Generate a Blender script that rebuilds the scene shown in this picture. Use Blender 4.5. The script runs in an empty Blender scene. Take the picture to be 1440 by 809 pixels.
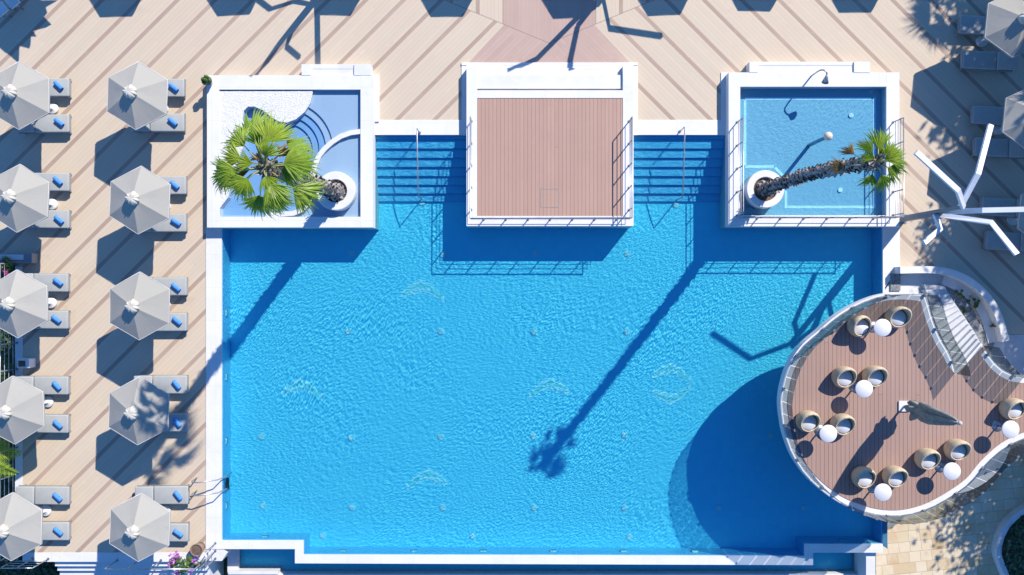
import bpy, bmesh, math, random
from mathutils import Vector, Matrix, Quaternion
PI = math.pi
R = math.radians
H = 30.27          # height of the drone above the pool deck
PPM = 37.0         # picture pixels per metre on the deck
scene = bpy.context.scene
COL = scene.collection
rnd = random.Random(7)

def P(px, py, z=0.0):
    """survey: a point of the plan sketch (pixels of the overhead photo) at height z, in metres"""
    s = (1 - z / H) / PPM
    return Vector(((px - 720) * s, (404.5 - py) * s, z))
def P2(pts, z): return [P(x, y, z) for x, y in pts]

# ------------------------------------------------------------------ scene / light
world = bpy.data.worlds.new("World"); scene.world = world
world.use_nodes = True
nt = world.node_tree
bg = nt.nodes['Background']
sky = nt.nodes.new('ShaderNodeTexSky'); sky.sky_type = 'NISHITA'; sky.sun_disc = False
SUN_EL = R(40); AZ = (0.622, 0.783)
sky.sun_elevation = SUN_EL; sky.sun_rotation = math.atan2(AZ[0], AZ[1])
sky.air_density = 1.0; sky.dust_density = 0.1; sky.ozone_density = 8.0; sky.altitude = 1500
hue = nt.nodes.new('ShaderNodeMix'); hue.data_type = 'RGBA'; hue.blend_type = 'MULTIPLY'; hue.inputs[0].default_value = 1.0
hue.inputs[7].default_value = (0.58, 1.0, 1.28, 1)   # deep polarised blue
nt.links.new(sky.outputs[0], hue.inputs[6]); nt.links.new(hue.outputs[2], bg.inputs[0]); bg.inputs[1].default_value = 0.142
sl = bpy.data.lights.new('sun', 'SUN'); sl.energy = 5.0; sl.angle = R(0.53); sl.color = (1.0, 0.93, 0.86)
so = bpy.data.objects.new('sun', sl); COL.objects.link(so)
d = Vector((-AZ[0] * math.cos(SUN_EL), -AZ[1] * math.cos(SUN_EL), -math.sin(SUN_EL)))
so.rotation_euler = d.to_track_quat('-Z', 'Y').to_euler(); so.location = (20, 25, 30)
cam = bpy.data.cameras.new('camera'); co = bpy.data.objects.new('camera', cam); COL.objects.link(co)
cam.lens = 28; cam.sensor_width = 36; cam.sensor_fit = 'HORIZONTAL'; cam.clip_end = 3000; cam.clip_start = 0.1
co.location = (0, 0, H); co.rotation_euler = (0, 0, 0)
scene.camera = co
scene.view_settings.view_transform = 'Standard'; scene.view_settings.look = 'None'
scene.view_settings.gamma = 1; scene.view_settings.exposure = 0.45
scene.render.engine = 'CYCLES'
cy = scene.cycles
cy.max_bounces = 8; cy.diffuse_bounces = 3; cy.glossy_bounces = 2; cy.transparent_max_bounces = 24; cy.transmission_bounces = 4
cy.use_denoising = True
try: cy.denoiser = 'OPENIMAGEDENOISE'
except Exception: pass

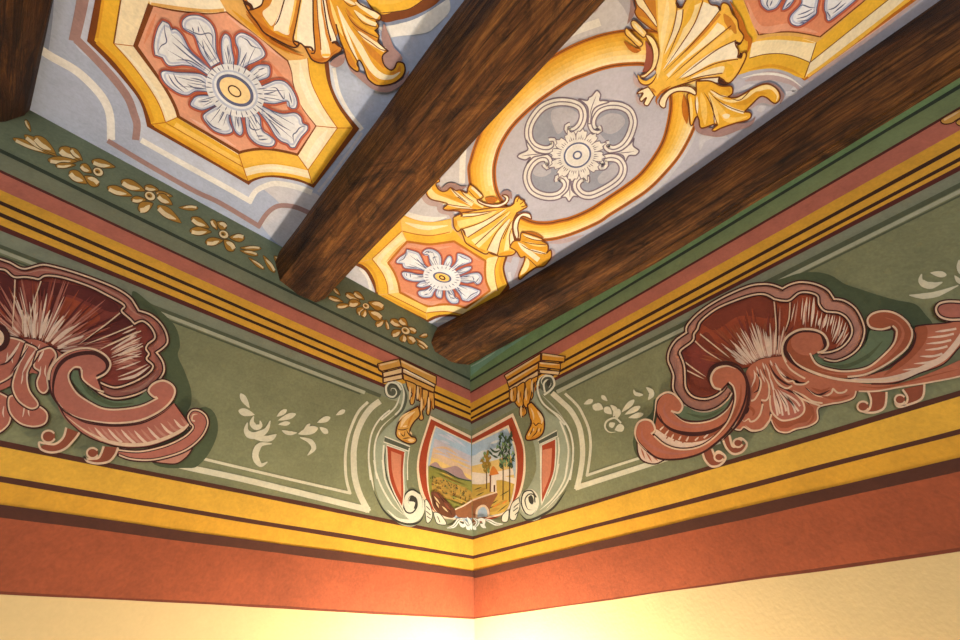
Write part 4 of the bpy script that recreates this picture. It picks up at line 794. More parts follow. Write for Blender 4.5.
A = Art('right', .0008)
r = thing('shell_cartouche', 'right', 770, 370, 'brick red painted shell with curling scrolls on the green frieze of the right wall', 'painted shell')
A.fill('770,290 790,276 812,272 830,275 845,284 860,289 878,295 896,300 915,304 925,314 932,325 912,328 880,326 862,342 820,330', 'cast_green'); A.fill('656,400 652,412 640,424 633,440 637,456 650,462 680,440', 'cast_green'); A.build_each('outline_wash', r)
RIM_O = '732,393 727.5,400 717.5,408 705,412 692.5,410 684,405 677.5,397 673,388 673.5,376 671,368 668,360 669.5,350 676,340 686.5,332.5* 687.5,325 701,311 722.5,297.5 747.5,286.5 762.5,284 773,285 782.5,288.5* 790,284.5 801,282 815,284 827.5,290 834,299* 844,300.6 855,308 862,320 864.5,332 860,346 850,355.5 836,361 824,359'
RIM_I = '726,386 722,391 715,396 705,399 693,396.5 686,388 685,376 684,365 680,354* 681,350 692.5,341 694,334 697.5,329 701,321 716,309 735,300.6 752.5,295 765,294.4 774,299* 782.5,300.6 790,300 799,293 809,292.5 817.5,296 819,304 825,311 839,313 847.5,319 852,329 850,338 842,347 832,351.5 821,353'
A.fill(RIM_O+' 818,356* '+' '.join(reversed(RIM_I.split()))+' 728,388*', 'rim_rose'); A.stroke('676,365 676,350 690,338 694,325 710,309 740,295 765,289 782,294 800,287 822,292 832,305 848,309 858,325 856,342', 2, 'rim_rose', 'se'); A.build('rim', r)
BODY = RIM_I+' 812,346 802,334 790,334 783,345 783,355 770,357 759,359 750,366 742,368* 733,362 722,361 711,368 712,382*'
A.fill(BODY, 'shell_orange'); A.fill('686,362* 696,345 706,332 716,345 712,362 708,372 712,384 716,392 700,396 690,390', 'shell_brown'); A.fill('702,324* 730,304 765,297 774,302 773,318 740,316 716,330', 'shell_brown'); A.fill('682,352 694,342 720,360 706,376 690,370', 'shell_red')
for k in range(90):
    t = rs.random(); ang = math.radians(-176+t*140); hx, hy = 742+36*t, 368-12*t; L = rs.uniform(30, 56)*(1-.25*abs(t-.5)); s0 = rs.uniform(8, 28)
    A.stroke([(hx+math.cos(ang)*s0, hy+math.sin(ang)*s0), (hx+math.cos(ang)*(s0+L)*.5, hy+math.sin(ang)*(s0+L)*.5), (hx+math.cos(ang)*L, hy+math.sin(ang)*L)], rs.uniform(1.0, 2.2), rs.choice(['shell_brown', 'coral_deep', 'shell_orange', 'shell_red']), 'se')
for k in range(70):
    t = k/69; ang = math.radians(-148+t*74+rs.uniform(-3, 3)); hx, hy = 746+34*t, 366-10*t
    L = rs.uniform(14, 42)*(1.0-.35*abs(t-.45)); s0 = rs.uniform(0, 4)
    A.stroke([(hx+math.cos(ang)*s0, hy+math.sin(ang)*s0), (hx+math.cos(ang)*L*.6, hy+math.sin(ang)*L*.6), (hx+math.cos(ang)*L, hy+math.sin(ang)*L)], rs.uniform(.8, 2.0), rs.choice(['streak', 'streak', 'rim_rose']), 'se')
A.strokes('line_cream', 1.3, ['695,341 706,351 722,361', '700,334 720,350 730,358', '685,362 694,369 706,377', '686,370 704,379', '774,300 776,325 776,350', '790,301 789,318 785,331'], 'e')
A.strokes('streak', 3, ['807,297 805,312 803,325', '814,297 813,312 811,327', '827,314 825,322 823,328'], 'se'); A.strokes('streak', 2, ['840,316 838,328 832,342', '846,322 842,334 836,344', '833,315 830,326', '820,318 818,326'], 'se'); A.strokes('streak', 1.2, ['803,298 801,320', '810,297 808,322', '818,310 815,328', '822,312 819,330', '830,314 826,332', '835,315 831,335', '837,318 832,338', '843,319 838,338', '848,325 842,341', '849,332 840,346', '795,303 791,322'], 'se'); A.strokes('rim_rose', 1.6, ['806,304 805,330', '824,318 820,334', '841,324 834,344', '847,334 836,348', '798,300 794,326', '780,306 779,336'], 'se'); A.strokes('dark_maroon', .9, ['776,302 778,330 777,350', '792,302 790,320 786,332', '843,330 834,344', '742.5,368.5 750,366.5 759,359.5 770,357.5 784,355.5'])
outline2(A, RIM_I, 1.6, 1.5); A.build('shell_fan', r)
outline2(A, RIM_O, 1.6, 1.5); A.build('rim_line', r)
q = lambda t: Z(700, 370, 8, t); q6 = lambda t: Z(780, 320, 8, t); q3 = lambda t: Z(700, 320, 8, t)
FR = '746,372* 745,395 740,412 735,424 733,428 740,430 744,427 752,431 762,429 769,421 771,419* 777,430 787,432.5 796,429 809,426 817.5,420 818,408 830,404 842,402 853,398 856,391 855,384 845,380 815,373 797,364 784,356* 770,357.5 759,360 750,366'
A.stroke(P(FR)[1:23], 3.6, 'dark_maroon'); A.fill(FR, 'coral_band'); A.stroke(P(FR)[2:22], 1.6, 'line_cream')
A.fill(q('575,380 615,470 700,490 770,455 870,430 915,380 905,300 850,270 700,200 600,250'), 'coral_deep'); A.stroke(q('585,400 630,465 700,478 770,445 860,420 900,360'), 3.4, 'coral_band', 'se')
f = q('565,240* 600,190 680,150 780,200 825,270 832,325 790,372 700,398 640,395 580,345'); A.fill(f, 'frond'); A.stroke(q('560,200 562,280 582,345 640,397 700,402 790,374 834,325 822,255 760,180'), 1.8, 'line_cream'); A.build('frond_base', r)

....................

→ **AIM OF THE EXERCISE**
Without the pictures, please reproduce each line of the listing above exactly, from the first one through the line bearing "def P2(pts, z): return".

→ **FINAL RESULT**
Generate a Blender script that rebuilds the scene shown in this picture. Use Blender 4.5. The script runs in an empty Blender scene. Take the picture to be 1440 by 809 pixels.
import bpy, bmesh, math, random
from mathutils import Vector, Matrix, Quaternion
PI = math.pi
R = math.radians
H = 30.27          # height of the drone above the pool deck
PPM = 37.0         # picture pixels per metre on the deck
scene = bpy.context.scene
COL = scene.collection
rnd = random.Random(7)

def P(px, py, z=0.0):
    """survey: a point of the plan sketch (pixels of the overhead photo) at height z, in metres"""
    s = (1 - z / H) / PPM
    return Vector(((px - 720) * s, (404.5 - py) * s, z))
def P2(pts, z): return [P(x, y, z) for x, y in pts]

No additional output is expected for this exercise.